In the case of North Korea, nation state actors have used everything from ransomware and malicious cryptocurrency applications through to system exploits and web skimming.
“They’re very skilled and over the years have crafted their own tools and tailored attacks to their targets,” says Blachman. “They constantly evolve their TTPs and right now North Korea’s use of code signing machine identities makes its attacks particularly hard to defend against. Stealing these equips the actors with the ability to pass off their own software as if it were from the genuine developer.
“It also enables them to carry out devastating supply chain attacks. Yet there’s not enough awareness around the importance of these machine identities, giving North Korean cybercriminals the opportunity to take advantage.”

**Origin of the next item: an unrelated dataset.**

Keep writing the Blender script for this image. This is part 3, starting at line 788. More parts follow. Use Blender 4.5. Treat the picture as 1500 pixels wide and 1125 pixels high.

Keeping your business safe
Businesses can best protect themselves from nation state attackers by keeping on top of cyber threat intelligence. Put simply, it’s all about knowing your enemy.
Knowing the latest TTPs used by nation state actors can help businesses be better prepared to fend off or detect an attack and minimise the attack surface.
“Cyber threat intelligence can help commercial organisations determine which state-sponsored threats are most likely to affect them on the basis of their industry and/or geography,” says Paul Prudhomme, head of threat intelligence advisory at IntSights. “It can also highlight which specific types of information and infrastructure these actors are most likely to target so that security teams can enhance the defences of those specific targets, such as with encryption or network segmentation.”
But it also comes back to the basics, such as keeping all systems patched and up-to-date and performing regular security assessments. No business can 100% protect itself from cyberattacks, but by ensuring cybersecurity is at the heart of everything you do, you can be assured you’ve done everything possible to keep your business safe.